_Input rows:_
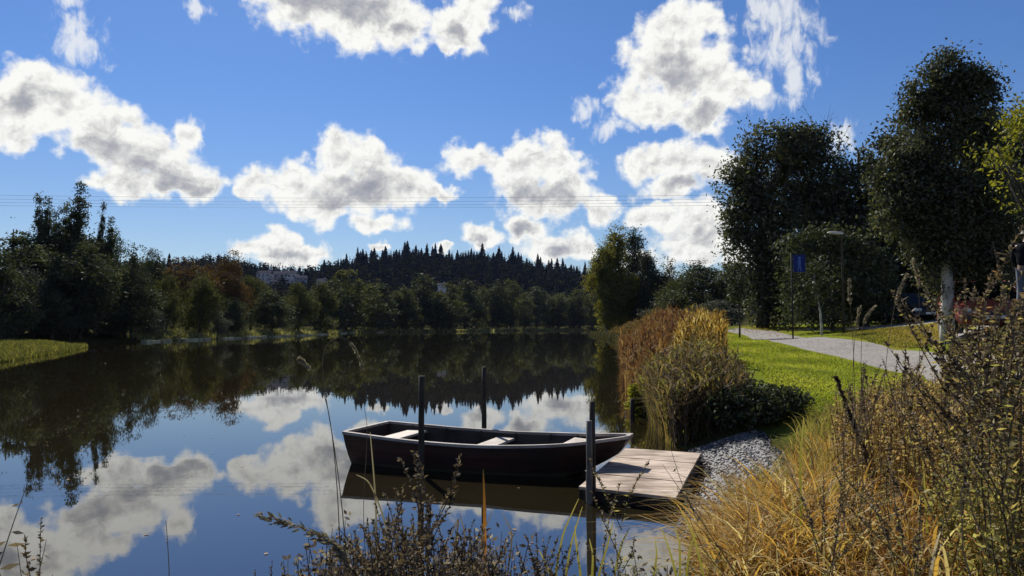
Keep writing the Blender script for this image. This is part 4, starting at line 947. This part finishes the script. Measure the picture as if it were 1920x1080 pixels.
m_red = paint('car_red', (.30, .055, .03), .5, 0, .2, .4, .1); m_dcar = paint('car_dark', (.005, .005, .006), .45, 0, .1, .25, .0)
car('red hatchback parked behind the tall weeds right of the whitish trunk', 1838, 21.5, rad(-112), m_red)
car('dark car parked in deep shade left of the whitish trunk', 1712, 38, rad(-96), m_dcar)

# person at the right edge
def skin_obj(name, joints, edges, mat, parent, sub=2):
    me = bpy.data.meshes.new(name); me.from_pydata([j[0] for j in joints], edges, []); o = bpy.data.objects.new(name, me); C.objects.link(o); o.parent = parent
    md = o.modifiers.new('skin', 'SKIN'); 
    for i, j in enumerate(joints):
        r = j[1] if isinstance(j[1], tuple) else (j[1], j[1]); me.skin_vertices[0].data[i].radius = r
    me.skin_vertices[0].data[0].use_root = True; md.use_smooth_shade = True
    s = o.modifiers.new('sub', 'SUBSURF'); s.levels = sub; s.render_levels = sub
    me.materials.append(mat); return o
m_skin = paint('skin', (.24, .14, .10), .6); m_jean = paint('jeans', (.10, .12, .17), .85); m_jack = paint('jacket_dark', (.010, .011, .016), .9, 0, .1, .05); m_hair = paint('hair_brown', (.03, .018, .01), .6)
a = pt(1928, 592, 15.5); pz = gz(a.x, 15.5)
per = thing('person', 'person in blue jeans and dark jacket at the right edge', 'person', (a.x, 15.5, pz), rad(-60))
J = [((0, 0, .95), (.15, .10)), ((0, 0, 1.12), (.145, .095)), ((0, .01, 1.32), (.17, .105)), ((0, .02, 1.44), (.10, .08)), ((0, .03, 1.50), .052), ((0, .045, 1.58), (.07, .08)), ((0, .05, 1.67), (.072, .088)), ((0, .045, 1.73), (.05, .06)),
 ((.10, 0, .88), .095), ((.11, .06, .50), .062), ((.11, -.02, .10), .042), ((.11, .10, .04), (.04, .03)),
 ((-.10, 0, .88), .095), ((-.11, -.02, .50), .062), ((-.11, -.12, .11), .042), ((-.11, -.01, .04), (.04, .03)),
 ((.19, .01, 1.39), .062), ((.24, -.01, 1.13), .045), ((.23, .10, .92), .034), ((-.19, .01, 1.39), .062), ((-.24, .02, 1.13), .045), ((-.22, .16, .95), .034)]
E_ = [(0,1),(1,2),(2,3),(3,4),(4,5),(5,6),(6,7),(0,8),(8,9),(9,10),(10,11),(0,12),(12,13),(13,14),(14,15),(2,16),(16,17),(17,18),(2,19),(19,20),(20,21)]
skin_obj('body', J, E_, m_skin, per)
for s, hx, hy, hz_ in ((1, .23, .10, .92), (-1, -.22, .16, .95)):
    Jh = [((hx, hy, hz_), (.028, .016)), ((hx, hy+.025, hz_-.075), (.036, .014))]; Eh = [(0, 1)]
    for k in range(4):
        o_ = (k-1.5)*.018; l = (.058, .07, .066, .05)[k]
        Jh += [((hx+o_, hy+.03, hz_-.095), .009), ((hx+o_, hy+.04, hz_-.095-l*.55), .008), ((hx+o_, hy+.03, hz_-.095-l), .0065)]; b0 = len(Jh)-3; Eh += [(1, b0), (b0, b0+1), (b0+1, b0+2)]
    Jh += [((hx-s*.03, hy+.035, hz_-.05), .011), ((hx-s*.042, hy+.05, hz_-.095), .0085)]; b0 = len(Jh)-2; Eh += [(0, b0), (b0, b0+1)]
    skin_obj('hand', Jh, Eh, m_skin, per, 1)
skin_obj('jeans', [((0, 0, 1.0), (.17, .13)), ((.10, 0, .86), .115), ((.11, .06, .50), .075), ((.11, -.01, .14), .062), ((-.10, 0, .86), .115), ((-.11, -.02, .50), .075), ((-.11, -.11, .15), .062)], [(0, 1), (1, 2), (2, 3), (0, 4), (4, 5), (5, 6)], m_jean, per)
skin_obj('jacket', [((0, 0, .93), (.19, .145)), ((0, 0, 1.12), (.19, .14)), ((0, .01, 1.33), (.225, .155)), ((0, .02, 1.47), (.12, .105)), ((.20, .01, 1.39), .095), ((.245, -.01, 1.13), .072), ((.235, .09, .95), .056), ((-.20, .01, 1.39), .095), ((-.245, .02, 1.13), .072), ((-.225, .15, .98), .056)], [(0, 1), (1, 2), (2, 3), (2, 4), (4, 5), (5, 6), (2, 7), (7, 8), (8, 9)], m_jack, per)
skin_obj('hair', [((0, .03, 1.66), (.078, .088)), ((0, .04, 1.735), (.064, .074)), ((0, -.01, 1.60), (.06, .05))], [(0, 1), (0, 2)], m_hair, per)
for s in (1, -1): skin_obj('shoe', [((s*.11, (-.03 if s > 0 else -.13), .06), (.05, .05)), ((s*.11, (.12 if s > 0 else .02), .04), (.046, .034))], [(0, 1)], m_black, per, 1)

# ------------------------------------------------------------------ foreground vegetation
lm_weedg = leafmat('weed_green', [(.07, .065, .028), (.17, .165, .055), (.34, .31, .12), (.26, .17, .08)], .52)
lm_seed = leafmat('seed_dark', [(.035, .026, .02), (.12, .088, .062), (.28, .22, .16)], .3)
lm_plume = leafmat('grass_plume', [(.10, .085, .06), (.22, .19, .14), (.36, .32, .25)], .3)
lm_amber = leafmat('amber_blade', [(.28, .10, .015), (.30, .12, .02), (.05, .035, .015)], .4)
lm_sedge = leafmat('sedge_blade', [(.07, .06, .02), (.16, .15, .03), (.27, .24, .065), (.34, .25, .10)], .45)
# continuous cover: golden grass by the shore, brown twiggy thicket, green cover to the right
def tussocks(mb, poly, ncl, per, h, w, bend=(.3, 1.3), spread=.09, seg=5, tv=.25):
    c = sample_poly(poly, ncl); hc = h*rng.uniform(.45, 1.35, ncl); tc_ = rng.random(ncl); rc = spread*rng.uniform(.5, 1.5, ncl); lean = rng.random(ncl)*6.283
    o = rng.normal(size=(ncl*per, 2))*np.repeat(rc, per)[:, None]; p = np.repeat(c, per, 0)+o
    sd_k = sd_lake(p[:, 0], p[:, 1]) > .03; n = len(p)
    az_ = np.arctan2(o[:, 1], o[:, 0])+rng.normal(size=n)*.7; k2 = rng.random(n) < .35; az_ = np.where(k2, np.repeat(lean, per)+rng.normal(size=n)*.5, az_)
    hh = np.repeat(hc, per)*rng.uniform(.4, 1.15, n); bd = rng.uniform(*bend, n)*rng.uniform(.5, 1.3, n)
    tt__ = np.clip(np.repeat(tc_, per)*(1-tv)+rng.random(n)*tv, 0, 1)
    mb.ribbons(on_ground(p)[sd_k], az_[sd_k], hh[sd_k], bd[sd_k], (w*rng.uniform(.5, 1.5, n))[sd_k], tt__[sd_k], seg, (rng.random(n)*6.283)[sd_k])
gold_poly = [(1.05,3.6),(1.2,4.6),(1.42,5.8),(1.75,6.1),(2.5,6.6),(3.0,7.6),(3.4,8.6),(3.3,6.2),(2.3,4.2),(1.7,3.2)]
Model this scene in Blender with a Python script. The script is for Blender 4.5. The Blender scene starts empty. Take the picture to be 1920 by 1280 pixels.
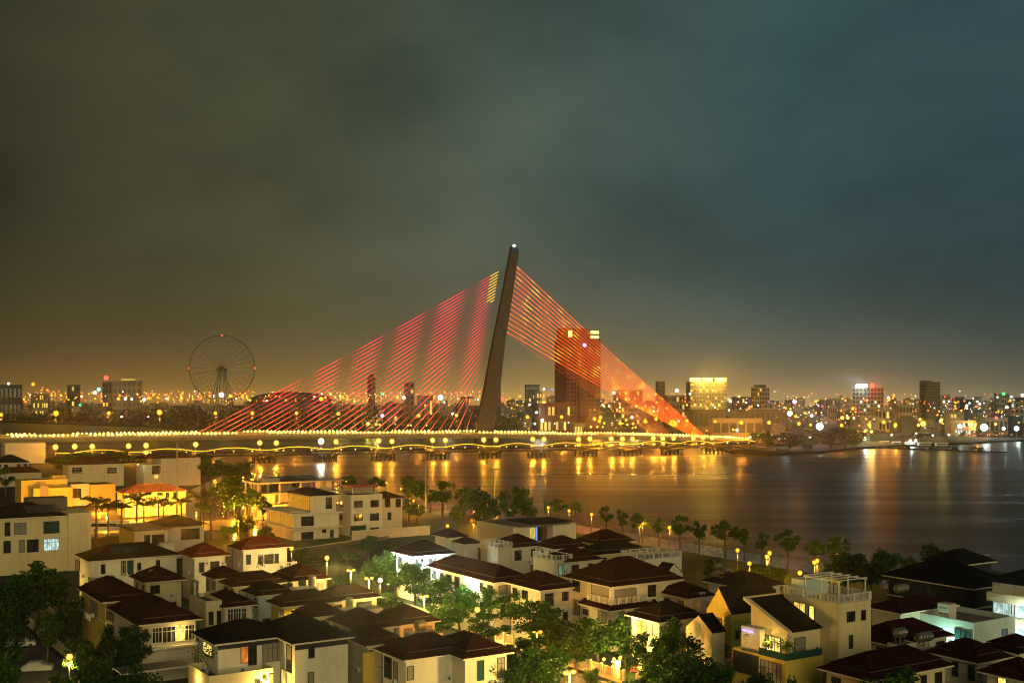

_Prompt:_
Make an exact copy of the lines from the top of the material through the line with "car('dark car parked", pictures excluded.

_Answer to this problem:_
Keep writing the Blender script for this image. This is part 4, starting at line 947. This part finishes the script. Measure the picture as if it were 1920x1080 pixels.
m_red = paint('car_red', (.30, .055, .03), .5, 0, .2, .4, .1); m_dcar = paint('car_dark', (.005, .005, .006), .45, 0, .1, .25, .0)
car('red hatchback parked behind the tall weeds right of the whitish trunk', 1838, 21.5, rad(-112), m_red)
car('dark car parked in deep shade left of the whitish trunk', 1712, 38, rad(-96), m_dcar)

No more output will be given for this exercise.